**Aim**
Leave the pictures out and quote every line from the start of the listing to the line with "mb = MB(); arch(mb, 49.45, 49.6, 2.24, 2.42, AZ, n=40);", inclusive.

**Material**
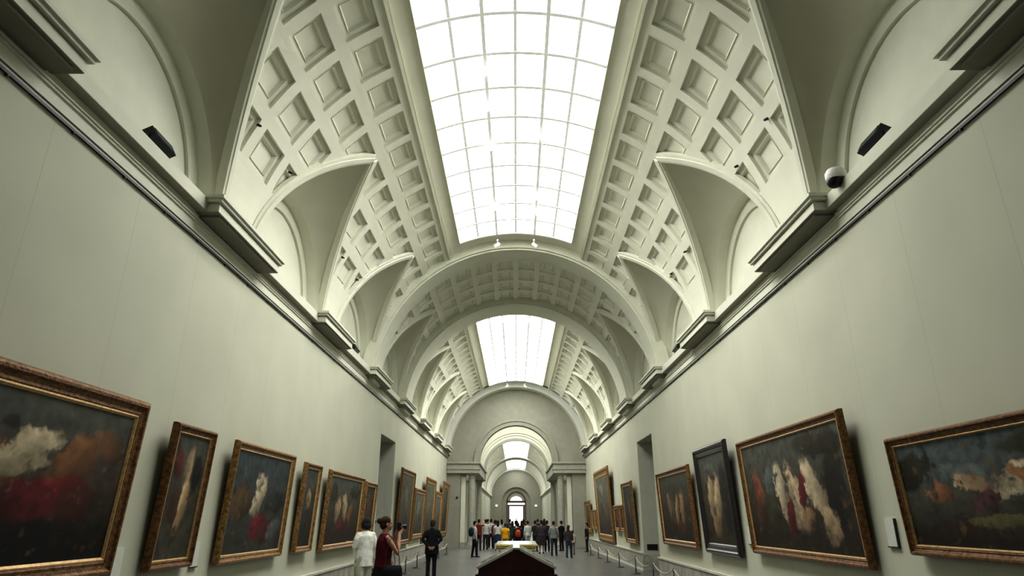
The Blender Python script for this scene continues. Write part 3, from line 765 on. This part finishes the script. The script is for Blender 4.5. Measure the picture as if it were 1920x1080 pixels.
# passage side rooms
mb = MB()
for s in (-1, 1):
    mb.box(s * 6.6, s * 6.8, 41.7, 49.6, 0, 9.6)
    mb.box(s * 4.5, s * 6.8, 41.5, 41.7, 0, 9.6)
struct(mb.build('wall_passage', M['trim']))
mb = MB(); mb.box(-6.8, 6.8, 41.2, 50.4, 9.6, 9.8); struct(mb.build('ceiling', M['trim']))
mb = MB(); ringwall(mb, 49.6, 50.4, 2.3, 7.2, AZ)
for s in (-1, 1): mb.box(s * 3.0, s * 6.8, 49.6, 50.4, 0, AZ)
struct(mb.build('wall_inner_arch', M['trim'], angle=25))
mb = MB(); arch(mb, 49.52, 49.6, 2.42, 2.86, AZ, n=40); arch(mb, 49.46, 49.53, 2.62, 2.68, AZ, n=40); arch(mb, 49.44, 49.53, 2.8, 2.9, AZ, n=40); struct(mb.build('trim_32', M['trim'], angle=25))
mb = MB(); arch(mb, 49.45, 49.6, 2.24, 2.42, AZ, n=40); struct(mb.build('trim_34', M['stone'], angle=25))

# ------------------------------------------------------------------ far gallery
def far_vault():
    mb = MB(); n = 36
    segs = [(50.4, 54.0, 0), (54.0, 91.0, 1), (91.0, 95.0, 0), (95.0, 114.0, 1), (114.0, 115.5, 0)]
    for a, b, sk in segs:
        for i in range(n):
            f, g = -PI / 2 + PI * i / n, -PI / 2 + PI * (i + 1) / n
            if sk and abs((f + g) / 2) < SKY: continue
            mb.poly([(4.4 * math.sin(q), y, 5.4 + 4.4 * math.cos(q)) for q, y in ((f, a), (g, a), (g, b), (f, b))], True)
    struct(mb.build('ceiling', M['vault'], smooth=True))
    mb = MB()
    for y in (60.5, 66, 71.5, 77, 82.5, 88): arch(mb, y, y + .7, 4.25, 4.5, 5.4, f0=R_(30), f1=R_(90), n=14); arch(mb, y, y + .7, 4.25, 4.5, 5.4, f0=R_(-90), f1=R_(-30), n=14)
    for y in (53.2, 91.0, 94.2, 114.2): arch(mb, y, y + .9, 4.18, 4.5, 5.4)
    for s in (-1, 1): mb.box(s * 4.1, s * 4.4, 50.4, 115.4, 5.15, 5.4)
    struct(mb.build('trim_33', M['trim'], angle=25))
far_vault()
for nm, y0, y1 in (('window_3', 54.0, 91.0), ('window_4', 95.0, 114.0)):
    mb = MB()
    for i in range(12):
        f, g = -SKY + 2 * SKY * i / 12, -SKY + 2 * SKY * (i + 1) / 12
        mb.poly([(4.44 * math.sin(q), y, 5.4 + 4.44 * math.cos(q)) for q, y in ((f, y0), (g, y0), (g, y1), (f, y1))], True)
    gl = struct(mb.build(nm, M['glass_sky_far'], smooth=True))
    mb = MB()
    for i in range(1, 6):
        f = -SKY + 2 * SKY * i / 6; x, z = 4.40 * math.sin(f), 5.4 + 4.40 * math.cos(f); mb.box(x - .02, x + .02, y0, y1, z - .02, z + .03)
    mb.build('glazing_bars', M['muntin'], gl)
mb = MB()
for s in (-1, 1): mb.box(s * 4.4, s * 4.6, 50.4, 115.4, 0, 5.4)
struct(mb.build('wall_far_sides', M['wall']))
mb = MB(); ringwall(mb, 115.0, 115.6, 2.45, 5.2, 4.25)
for s in (-1, 1): mb.box(s * 2.45, s * 5.2, 115.0, 115.6, 0, 4.25)
mb.box(-2.6, 2.6, 115.6, 115.7, 4.3, 7)      # back of the niche above the doorway
for s in (-1, 1): mb.box(s * 1.62, s * 2.6, 115.6, 115.7, 0, 4.3)
mb.box(-1.62, 1.62, 115.68, 115.76, 4.3, 6.1)
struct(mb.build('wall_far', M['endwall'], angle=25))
dr = MB()
for s in (-1, 1): dr.box(s * 1.45, s * 1.64, 115.45, 115.62, 0, 4.35)
dr.box(-1.64, 1.64, 115.45, 115.62, 4.15, 4.5); dr.box(-1.45, 1.45, 115.5, 115.6, 3.6, 3.85)
arch(dr, 115.45, 115.6, 1.45, 1.66, 4.4, n=24)
for s in (-1, 1): dr.box(s * 1.15, s * 1.42, 115.5, 115.6, 0, 3.62)
d3 = struct(dr.build('door_3', mat('reddish_door_frame', (.10, .06, .045), .5, .2), angle=30))
a = MB(); a.box(-1.2, 1.2, 115.6, 115.64, 0, 3.62); a.box(-1.45, 1.45, 115.62, 115.65, 3.78, 4.2); a.build('door_light', M['glass_far'], d3)
a = MB(); a.poly([(1.0 * math.cos(PI * i / 16), 115.58, 4.5 + .72 * math.sin(PI * i / 16)) for i in range(17)]); a.build('fanlight', M['glass_far'], d3)
for s, nm in ((-1, 'left'), (1, 'right')):
    t = thing('wall_sconce', 'small white lamp on far end wall, %s of the bright door' % nm, 'lamp', (s * 3.35, 115.0, 3.7), 0, 'lamps on the far wall')
    a = MB(); a.box(-.12, .12, -.06, 0, -.15, .15); a.build('back_plate', M['whitemetal'], t)
    a = MB(); a.ball((0, -.12, 0), (.2, .12, .14)); a.build('lamp_shade', emis('lit_lamp_' + nm, (1, .97, .88), 1.5), t, smooth=True)

# ------------------------------------------------------------------ paintings
F_, V0_, U0_ = 1200.0, 972.0, 968.0
TH = math.atan((V0_ - 540) / F_); CT, ST = math.cos(TH), math.sin(TH)
def painting(side, ya, yb, zb, zt, fw, fmat, pm, label, group=None, deep=.09, slip=True, lean=.075):
    """side -1 left wall, 1 right wall; leans slightly forward off the wall. local: x along wall, y up, z out"""
    w, h = yb - ya, zt - zb
    t = thing('framed_painting', label, 'painting', (0, 0, 0), 0, group)
    u = Vector((0, -side * -1, 0)) if False else Vector((0, 1, 0)) * (1 if side < 0 else -1)   # image left-to-right direction seen from the hall
    out = Vector((-side, 0, 0)); up = Vector((0, 0, 1))
    a = lean
    up2 = (up * math.cos(a) + out * math.sin(a)); n2 = (out * math.cos(a) - up * math.sin(a))
    org = Vector((side * (W - .045), (ya + yb) / 2, zb))
    mw = Matrix(((u.x, up2.x, n2.x, org.x), (u.y, up2.y, n2.y, org.y), (u.z, up2.z, n2.z, org.z), (0, 0, 0, 1)))
    t.matrix_world = mw
    hw = w / 2
    def rect(ins, d): return [(-hw + ins, ins, d), (hw - ins, ins, d), (hw - ins, h - ins, d), (-hw + ins, h - ins, d)]
    def ringloops(mb, prof):
        b = len(mb.v); prof = list(prof)
        for ins, d in prof: mb.v += rect(ins, d)
        for i in range(len(prof)):
            i2 = (i + 1) % len(prof)
            for j in range(4):
                k = (j + 1) % 4
                mb.f.append([b + i * 4 + j, b + i * 4 + k, b + i2 * 4 + k, b + i2 * 4 + j]); mb.mi.append(0)
    f = MB(); ringloops(f, [(0, 0), (0, deep * .55), (fw * .08, deep * .8), (fw * .2, deep), (fw * .34, deep), (fw * .45, deep * .72), (fw * .62, deep * .62), (fw * .75, deep * .68), (fw * .84, deep * .55), (fw * .84, 0)])
    f.build('frame', fmat, t)
    if slip:
        f = MB(); ringloops(f, [(fw * .82, .0), (fw * .82, deep * .62), (fw * .9, deep * .66), (fw, deep * .42), (fw, 0)]); f.build('gilt_slip', M['slip'] if fmat is not M['ebony'] else M['ebony'], t)
    me = bpy.data.meshes.new('canvas'); ins = fw * .95
    me.from_pydata([(p[0], p[1], deep * .36) for p in rect(ins, 0)], [], [(0, 1, 2, 3)])
    uvl = me.uv_layers.new(name='UVMap'); asp = (w - 2 * ins) / (h - 2 * ins)
    for i, q in enumerate(((0, 0), (1, 0), (1, 1), (0, 1))): uvl.data[i].uv = q
    me.materials.append(pm); o = bpy.data.objects.new('canvas', me); COL.objects.link(o); o.parent = t
    return t
FL = (.47, .33, .20); CR = (.66, .56, .40); OC = (.34, .17, .07); RD = (.17, .014, .018); DKB = (.022, .015, .010); SKY_ = (.17, .19, .18); GRN = (.05, .06, .03); BL = (.09, .12, .14); BRN = (.09, .05, .025)
G = 'gilt framed paintings along the walls'
E_ = 1.65
def PT(side, ya, yb, hb, ht, fw, fm, top, mid, bot, patches, label, seed, **k):
    pm = paint_mat('painted_canvas_%s' % seed, top, mid, bot, patches, seed * 3.7, (yb - ya) / (ht - hb))
    return painting(side, ya, yb, hb + E_, (ht - hb) * .985 + hb + E_, fw, M[fm], pm, label, G, lean=k.pop('lean', .05), **k)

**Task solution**
The Blender Python script for this scene continues. Write part 3, from line 765 on. This part finishes the script. The script is for Blender 4.5. Measure the picture as if it were 1920x1080 pixels.
# passage side rooms
mb = MB()
for s in (-1, 1):
    mb.box(s * 6.6, s * 6.8, 41.7, 49.6, 0, 9.6)
    mb.box(s * 4.5, s * 6.8, 41.5, 41.7, 0, 9.6)
struct(mb.build('wall_passage', M['trim']))
mb = MB(); mb.box(-6.8, 6.8, 41.2, 50.4, 9.6, 9.8); struct(mb.build('ceiling', M['trim']))
mb = MB(); ringwall(mb, 49.6, 50.4, 2.3, 7.2, AZ)
for s in (-1, 1): mb.box(s * 3.0, s * 6.8, 49.6, 50.4, 0, AZ)
struct(mb.build('wall_inner_arch', M['trim'], angle=25))
mb = MB(); arch(mb, 49.52, 49.6, 2.42, 2.86, AZ, n=40); arch(mb, 49.46, 49.53, 2.62, 2.68, AZ, n=40); arch(mb, 49.44, 49.53, 2.8, 2.9, AZ, n=40); struct(mb.build('trim_32', M['trim'], angle=25))
mb = MB(); arch(mb, 49.45, 49.6, 2.24, 2.42, AZ, n=40); struct(mb.build('trim_34', M['stone'], angle=25))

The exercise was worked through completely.